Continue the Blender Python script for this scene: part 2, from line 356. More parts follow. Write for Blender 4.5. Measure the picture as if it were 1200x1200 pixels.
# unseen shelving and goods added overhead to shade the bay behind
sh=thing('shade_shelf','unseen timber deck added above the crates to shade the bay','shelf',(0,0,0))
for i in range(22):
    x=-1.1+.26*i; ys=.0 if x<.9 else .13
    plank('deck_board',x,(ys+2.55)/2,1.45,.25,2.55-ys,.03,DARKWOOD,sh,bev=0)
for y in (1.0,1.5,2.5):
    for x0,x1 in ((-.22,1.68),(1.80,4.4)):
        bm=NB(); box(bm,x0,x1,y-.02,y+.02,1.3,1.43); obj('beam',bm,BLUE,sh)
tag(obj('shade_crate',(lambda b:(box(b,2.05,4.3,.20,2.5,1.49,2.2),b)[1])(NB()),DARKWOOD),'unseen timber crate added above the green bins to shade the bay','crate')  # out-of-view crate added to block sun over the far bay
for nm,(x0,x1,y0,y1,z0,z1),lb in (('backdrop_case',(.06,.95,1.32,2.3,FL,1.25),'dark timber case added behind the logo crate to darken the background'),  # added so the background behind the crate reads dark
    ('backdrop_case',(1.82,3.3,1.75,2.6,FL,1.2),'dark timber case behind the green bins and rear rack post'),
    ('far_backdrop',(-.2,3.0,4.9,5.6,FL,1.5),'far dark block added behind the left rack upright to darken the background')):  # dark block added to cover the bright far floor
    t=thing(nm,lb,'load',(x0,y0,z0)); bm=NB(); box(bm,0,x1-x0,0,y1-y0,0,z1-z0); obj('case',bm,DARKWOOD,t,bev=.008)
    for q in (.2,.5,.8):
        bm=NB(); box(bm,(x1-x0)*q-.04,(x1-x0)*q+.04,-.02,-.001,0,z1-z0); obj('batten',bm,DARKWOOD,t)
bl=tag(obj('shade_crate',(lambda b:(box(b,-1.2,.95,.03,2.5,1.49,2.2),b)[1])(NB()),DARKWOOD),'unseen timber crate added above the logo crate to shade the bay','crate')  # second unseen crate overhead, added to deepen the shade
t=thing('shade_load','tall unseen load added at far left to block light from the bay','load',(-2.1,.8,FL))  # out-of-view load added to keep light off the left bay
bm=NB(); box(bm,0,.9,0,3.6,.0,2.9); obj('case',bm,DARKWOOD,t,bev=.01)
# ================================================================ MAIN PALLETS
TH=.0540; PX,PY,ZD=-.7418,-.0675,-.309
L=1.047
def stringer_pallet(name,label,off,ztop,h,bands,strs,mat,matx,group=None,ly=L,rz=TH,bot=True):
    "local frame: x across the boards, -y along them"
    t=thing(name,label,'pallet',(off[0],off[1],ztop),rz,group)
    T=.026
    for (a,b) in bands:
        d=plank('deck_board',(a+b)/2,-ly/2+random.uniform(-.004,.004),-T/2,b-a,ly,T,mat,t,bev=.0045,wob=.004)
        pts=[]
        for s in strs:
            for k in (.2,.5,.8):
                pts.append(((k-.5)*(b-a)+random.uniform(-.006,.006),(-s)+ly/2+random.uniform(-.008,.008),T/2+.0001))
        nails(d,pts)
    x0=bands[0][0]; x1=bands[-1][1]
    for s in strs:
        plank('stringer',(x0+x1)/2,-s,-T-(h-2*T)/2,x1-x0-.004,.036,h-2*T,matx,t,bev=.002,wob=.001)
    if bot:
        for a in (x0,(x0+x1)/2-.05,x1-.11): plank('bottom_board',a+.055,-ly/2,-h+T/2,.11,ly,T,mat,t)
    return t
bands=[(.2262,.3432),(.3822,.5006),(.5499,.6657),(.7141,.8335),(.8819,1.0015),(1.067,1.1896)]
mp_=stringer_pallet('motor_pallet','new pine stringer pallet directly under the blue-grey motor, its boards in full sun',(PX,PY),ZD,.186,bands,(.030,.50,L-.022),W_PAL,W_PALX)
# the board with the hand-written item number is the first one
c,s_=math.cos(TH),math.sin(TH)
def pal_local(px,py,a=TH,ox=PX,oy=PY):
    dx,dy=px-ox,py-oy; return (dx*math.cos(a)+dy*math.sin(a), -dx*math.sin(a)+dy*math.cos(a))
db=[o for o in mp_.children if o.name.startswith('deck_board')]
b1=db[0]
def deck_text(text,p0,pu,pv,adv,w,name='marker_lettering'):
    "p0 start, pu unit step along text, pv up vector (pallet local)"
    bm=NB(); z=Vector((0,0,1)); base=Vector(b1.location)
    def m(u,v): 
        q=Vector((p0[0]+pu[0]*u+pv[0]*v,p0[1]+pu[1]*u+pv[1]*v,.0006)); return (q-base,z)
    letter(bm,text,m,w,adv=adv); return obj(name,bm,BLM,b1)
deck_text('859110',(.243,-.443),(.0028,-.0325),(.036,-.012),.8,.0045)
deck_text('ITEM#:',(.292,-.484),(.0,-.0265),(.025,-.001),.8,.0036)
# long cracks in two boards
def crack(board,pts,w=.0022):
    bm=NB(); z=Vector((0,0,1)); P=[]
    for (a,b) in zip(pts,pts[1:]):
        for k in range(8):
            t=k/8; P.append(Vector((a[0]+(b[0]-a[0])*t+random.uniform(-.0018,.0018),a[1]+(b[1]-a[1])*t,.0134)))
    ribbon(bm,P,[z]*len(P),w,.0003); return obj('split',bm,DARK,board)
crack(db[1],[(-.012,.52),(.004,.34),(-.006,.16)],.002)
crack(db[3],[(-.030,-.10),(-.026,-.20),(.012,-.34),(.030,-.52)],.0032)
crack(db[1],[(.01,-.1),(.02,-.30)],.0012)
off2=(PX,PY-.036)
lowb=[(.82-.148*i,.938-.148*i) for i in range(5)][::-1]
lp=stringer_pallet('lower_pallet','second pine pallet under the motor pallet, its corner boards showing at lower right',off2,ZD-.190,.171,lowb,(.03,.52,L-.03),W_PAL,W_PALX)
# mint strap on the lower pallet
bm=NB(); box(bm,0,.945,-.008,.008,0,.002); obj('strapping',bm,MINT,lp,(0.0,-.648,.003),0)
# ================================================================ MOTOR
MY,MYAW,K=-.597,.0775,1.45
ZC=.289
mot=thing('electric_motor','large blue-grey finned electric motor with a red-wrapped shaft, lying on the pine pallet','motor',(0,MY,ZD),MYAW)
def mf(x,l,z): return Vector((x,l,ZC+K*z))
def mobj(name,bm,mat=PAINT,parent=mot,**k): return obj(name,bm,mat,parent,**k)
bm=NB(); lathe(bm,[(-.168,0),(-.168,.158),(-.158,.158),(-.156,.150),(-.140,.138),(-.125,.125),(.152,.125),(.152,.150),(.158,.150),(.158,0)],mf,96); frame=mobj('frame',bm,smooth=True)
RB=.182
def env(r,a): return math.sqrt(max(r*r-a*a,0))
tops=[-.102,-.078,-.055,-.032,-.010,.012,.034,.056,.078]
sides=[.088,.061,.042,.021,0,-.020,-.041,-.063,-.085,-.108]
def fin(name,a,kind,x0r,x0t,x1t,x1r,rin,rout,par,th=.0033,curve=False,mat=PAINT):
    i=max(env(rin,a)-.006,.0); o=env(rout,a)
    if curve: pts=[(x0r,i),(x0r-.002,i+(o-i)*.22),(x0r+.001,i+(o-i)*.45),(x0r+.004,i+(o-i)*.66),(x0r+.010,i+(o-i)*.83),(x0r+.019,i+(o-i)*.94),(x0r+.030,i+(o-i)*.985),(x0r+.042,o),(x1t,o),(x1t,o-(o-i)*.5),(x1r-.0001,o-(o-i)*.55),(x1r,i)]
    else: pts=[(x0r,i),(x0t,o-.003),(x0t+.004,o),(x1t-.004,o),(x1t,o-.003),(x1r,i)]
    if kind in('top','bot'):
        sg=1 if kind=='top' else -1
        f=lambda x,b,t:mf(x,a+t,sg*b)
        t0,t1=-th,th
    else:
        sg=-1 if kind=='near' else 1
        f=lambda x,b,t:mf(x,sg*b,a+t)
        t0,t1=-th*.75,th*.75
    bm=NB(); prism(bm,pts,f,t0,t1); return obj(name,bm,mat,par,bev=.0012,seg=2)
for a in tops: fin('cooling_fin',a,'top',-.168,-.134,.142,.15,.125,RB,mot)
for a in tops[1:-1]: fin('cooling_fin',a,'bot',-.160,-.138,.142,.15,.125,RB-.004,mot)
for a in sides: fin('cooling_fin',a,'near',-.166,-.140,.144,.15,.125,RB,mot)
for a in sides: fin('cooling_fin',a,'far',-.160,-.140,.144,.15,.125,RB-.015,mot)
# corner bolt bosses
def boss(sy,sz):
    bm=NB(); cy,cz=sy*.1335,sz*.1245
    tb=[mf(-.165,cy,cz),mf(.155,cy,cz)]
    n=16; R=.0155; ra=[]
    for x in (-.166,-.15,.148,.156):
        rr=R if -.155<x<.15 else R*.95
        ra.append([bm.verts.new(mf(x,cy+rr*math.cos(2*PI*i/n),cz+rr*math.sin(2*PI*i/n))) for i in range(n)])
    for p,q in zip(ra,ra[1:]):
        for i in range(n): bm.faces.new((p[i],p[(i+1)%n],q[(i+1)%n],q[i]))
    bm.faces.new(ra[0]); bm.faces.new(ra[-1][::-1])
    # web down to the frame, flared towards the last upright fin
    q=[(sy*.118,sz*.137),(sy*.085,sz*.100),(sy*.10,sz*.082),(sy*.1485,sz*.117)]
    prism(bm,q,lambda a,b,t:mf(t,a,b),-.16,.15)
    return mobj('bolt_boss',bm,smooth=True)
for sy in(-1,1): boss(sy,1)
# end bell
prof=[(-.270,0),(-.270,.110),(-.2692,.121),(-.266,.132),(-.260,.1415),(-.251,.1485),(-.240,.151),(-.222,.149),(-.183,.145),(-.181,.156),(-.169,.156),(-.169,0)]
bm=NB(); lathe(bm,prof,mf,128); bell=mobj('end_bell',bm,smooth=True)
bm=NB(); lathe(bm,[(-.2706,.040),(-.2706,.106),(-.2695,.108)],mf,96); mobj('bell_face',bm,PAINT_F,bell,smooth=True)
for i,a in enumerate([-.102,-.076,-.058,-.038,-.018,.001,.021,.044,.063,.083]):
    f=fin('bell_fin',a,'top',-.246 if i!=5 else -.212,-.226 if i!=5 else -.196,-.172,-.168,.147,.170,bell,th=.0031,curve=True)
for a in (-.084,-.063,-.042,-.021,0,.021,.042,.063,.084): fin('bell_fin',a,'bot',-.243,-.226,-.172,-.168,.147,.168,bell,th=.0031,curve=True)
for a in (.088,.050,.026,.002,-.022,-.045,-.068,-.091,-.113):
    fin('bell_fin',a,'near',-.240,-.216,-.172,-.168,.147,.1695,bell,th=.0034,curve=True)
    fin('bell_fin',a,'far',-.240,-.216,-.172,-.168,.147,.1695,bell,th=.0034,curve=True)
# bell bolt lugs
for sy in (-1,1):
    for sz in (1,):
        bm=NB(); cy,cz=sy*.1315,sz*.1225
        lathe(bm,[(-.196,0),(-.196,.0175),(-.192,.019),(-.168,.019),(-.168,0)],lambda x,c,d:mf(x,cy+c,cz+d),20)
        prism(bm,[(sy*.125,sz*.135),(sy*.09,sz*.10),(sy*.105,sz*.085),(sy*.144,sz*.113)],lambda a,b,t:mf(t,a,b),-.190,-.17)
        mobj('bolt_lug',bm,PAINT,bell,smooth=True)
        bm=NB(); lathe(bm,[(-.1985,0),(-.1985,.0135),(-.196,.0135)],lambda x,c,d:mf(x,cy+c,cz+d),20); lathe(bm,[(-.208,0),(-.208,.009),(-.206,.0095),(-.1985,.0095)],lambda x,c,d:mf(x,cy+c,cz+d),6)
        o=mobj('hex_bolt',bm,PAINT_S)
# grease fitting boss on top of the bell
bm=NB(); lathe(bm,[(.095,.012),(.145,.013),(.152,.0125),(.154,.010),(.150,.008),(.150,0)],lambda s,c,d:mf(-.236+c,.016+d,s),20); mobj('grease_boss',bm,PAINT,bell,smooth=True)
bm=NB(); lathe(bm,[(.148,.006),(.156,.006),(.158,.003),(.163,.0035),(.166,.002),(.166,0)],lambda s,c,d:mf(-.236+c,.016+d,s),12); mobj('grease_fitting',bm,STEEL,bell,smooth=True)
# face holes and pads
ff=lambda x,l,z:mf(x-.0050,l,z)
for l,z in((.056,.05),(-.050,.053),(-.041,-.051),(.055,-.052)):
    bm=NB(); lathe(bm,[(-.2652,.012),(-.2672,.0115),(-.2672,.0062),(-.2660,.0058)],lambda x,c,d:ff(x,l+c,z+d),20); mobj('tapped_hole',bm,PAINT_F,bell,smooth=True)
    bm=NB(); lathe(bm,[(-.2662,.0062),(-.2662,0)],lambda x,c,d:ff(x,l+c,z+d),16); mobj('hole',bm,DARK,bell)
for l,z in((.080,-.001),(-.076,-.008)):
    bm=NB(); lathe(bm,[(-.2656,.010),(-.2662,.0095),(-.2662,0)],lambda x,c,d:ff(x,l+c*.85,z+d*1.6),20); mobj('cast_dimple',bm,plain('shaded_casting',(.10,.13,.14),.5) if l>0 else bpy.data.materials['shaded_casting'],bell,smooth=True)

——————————

Stated exercise: Show all lines above holding "green".

Exercise answer:
tag(obj('shade_crate',(lambda b:(box(b,2.05,4.3,.20,2.5,1.49,2.2),b)[1])(NB()),DARKWOOD),'unseen timber crate added above the green bins to shade the bay','crate')  # out-of-view crate added to block sun over the far bay
    ('backdrop_case',(1.82,3.3,1.75,2.6,FL,1.2),'dark timber case behind the green bins and rear rack post'),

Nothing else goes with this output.